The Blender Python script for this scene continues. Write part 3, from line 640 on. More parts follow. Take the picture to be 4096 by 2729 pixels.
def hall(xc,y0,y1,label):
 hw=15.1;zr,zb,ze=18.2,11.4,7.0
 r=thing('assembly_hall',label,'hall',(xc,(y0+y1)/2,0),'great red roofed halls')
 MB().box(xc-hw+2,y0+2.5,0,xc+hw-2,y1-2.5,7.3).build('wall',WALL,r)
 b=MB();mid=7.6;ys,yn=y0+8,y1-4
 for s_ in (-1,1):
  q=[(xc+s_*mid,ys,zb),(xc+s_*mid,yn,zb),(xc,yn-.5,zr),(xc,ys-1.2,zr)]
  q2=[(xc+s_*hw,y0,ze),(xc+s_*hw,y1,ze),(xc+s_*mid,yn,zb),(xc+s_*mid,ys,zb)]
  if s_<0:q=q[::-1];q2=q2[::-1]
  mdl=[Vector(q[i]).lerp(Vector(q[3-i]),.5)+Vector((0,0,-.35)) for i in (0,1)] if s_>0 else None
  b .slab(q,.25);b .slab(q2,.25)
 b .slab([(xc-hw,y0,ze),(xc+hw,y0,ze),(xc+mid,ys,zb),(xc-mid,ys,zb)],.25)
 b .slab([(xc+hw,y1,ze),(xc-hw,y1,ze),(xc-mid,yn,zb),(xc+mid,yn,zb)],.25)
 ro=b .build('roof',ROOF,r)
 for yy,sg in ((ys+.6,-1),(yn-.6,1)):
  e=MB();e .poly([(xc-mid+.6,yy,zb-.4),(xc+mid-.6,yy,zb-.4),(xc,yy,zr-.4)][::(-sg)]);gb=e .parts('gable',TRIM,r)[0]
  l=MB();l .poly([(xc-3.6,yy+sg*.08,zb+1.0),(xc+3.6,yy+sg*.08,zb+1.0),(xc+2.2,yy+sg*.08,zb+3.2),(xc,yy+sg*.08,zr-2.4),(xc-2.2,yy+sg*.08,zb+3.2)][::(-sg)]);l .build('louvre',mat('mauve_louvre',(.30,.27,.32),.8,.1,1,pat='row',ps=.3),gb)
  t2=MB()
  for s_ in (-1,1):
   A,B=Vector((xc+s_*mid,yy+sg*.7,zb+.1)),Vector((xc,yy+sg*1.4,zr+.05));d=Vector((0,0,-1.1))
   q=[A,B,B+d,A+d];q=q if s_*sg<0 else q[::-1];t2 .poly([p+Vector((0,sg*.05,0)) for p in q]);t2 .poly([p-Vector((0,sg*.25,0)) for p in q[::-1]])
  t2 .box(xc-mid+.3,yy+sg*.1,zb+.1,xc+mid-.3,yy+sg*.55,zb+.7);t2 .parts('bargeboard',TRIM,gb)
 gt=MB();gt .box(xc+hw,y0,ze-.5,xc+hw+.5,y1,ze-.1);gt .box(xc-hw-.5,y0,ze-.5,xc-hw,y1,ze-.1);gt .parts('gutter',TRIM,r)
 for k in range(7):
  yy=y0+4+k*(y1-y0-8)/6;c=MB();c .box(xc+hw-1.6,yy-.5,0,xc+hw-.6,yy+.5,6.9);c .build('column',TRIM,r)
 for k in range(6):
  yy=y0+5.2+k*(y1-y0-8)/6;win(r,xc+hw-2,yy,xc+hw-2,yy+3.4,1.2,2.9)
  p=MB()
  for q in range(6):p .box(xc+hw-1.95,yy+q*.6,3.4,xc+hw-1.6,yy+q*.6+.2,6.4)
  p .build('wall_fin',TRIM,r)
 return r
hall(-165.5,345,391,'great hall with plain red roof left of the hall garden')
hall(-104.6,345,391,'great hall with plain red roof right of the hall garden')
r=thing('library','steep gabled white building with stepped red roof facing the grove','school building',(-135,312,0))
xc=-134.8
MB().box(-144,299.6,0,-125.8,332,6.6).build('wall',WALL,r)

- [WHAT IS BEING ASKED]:
Retype the material above, line by line, exactly.

- [ANSWER TO THIS EXERCISE]:
The Blender Python script for this scene continues. Write part 3, from line 640 on. More parts follow. Take the picture to be 4096 by 2729 pixels.
def hall(xc,y0,y1,label):
 hw=15.1;zr,zb,ze=18.2,11.4,7.0
 r=thing('assembly_hall',label,'hall',(xc,(y0+y1)/2,0),'great red roofed halls')
 MB().box(xc-hw+2,y0+2.5,0,xc+hw-2,y1-2.5,7.3).build('wall',WALL,r)
 b=MB();mid=7.6;ys,yn=y0+8,y1-4
 for s_ in (-1,1):
  q=[(xc+s_*mid,ys,zb),(xc+s_*mid,yn,zb),(xc,yn-.5,zr),(xc,ys-1.2,zr)]
  q2=[(xc+s_*hw,y0,ze),(xc+s_*hw,y1,ze),(xc+s_*mid,yn,zb),(xc+s_*mid,ys,zb)]
  if s_<0:q=q[::-1];q2=q2[::-1]
  mdl=[Vector(q[i]).lerp(Vector(q[3-i]),.5)+Vector((0,0,-.35)) for i in (0,1)] if s_>0 else None
  b .slab(q,.25);b .slab(q2,.25)
 b .slab([(xc-hw,y0,ze),(xc+hw,y0,ze),(xc+mid,ys,zb),(xc-mid,ys,zb)],.25)
 b .slab([(xc+hw,y1,ze),(xc-hw,y1,ze),(xc-mid,yn,zb),(xc+mid,yn,zb)],.25)
 ro=b .build('roof',ROOF,r)
 for yy,sg in ((ys+.6,-1),(yn-.6,1)):
  e=MB();e .poly([(xc-mid+.6,yy,zb-.4),(xc+mid-.6,yy,zb-.4),(xc,yy,zr-.4)][::(-sg)]);gb=e .parts('gable',TRIM,r)[0]
  l=MB();l .poly([(xc-3.6,yy+sg*.08,zb+1.0),(xc+3.6,yy+sg*.08,zb+1.0),(xc+2.2,yy+sg*.08,zb+3.2),(xc,yy+sg*.08,zr-2.4),(xc-2.2,yy+sg*.08,zb+3.2)][::(-sg)]);l .build('louvre',mat('mauve_louvre',(.30,.27,.32),.8,.1,1,pat='row',ps=.3),gb)
  t2=MB()
  for s_ in (-1,1):
   A,B=Vector((xc+s_*mid,yy+sg*.7,zb+.1)),Vector((xc,yy+sg*1.4,zr+.05));d=Vector((0,0,-1.1))
   q=[A,B,B+d,A+d];q=q if s_*sg<0 else q[::-1];t2 .poly([p+Vector((0,sg*.05,0)) for p in q]);t2 .poly([p-Vector((0,sg*.25,0)) for p in q[::-1]])
  t2 .box(xc-mid+.3,yy+sg*.1,zb+.1,xc+mid-.3,yy+sg*.55,zb+.7);t2 .parts('bargeboard',TRIM,gb)
 gt=MB();gt .box(xc+hw,y0,ze-.5,xc+hw+.5,y1,ze-.1);gt .box(xc-hw-.5,y0,ze-.5,xc-hw,y1,ze-.1);gt .parts('gutter',TRIM,r)
 for k in range(7):
  yy=y0+4+k*(y1-y0-8)/6;c=MB();c .box(xc+hw-1.6,yy-.5,0,xc+hw-.6,yy+.5,6.9);c .build('column',TRIM,r)
 for k in range(6):
  yy=y0+5.2+k*(y1-y0-8)/6;win(r,xc+hw-2,yy,xc+hw-2,yy+3.4,1.2,2.9)
  p=MB()
  for q in range(6):p .box(xc+hw-1.95,yy+q*.6,3.4,xc+hw-1.6,yy+q*.6+.2,6.4)
  p .build('wall_fin',TRIM,r)
 return r
hall(-165.5,345,391,'great hall with plain red roof left of the hall garden')
hall(-104.6,345,391,'great hall with plain red roof right of the hall garden')
r=thing('library','steep gabled white building with stepped red roof facing the grove','school building',(-135,312,0))
xc=-134.8
MB().box(-144,299.6,0,-125.8,332,6.6).build('wall',WALL,r)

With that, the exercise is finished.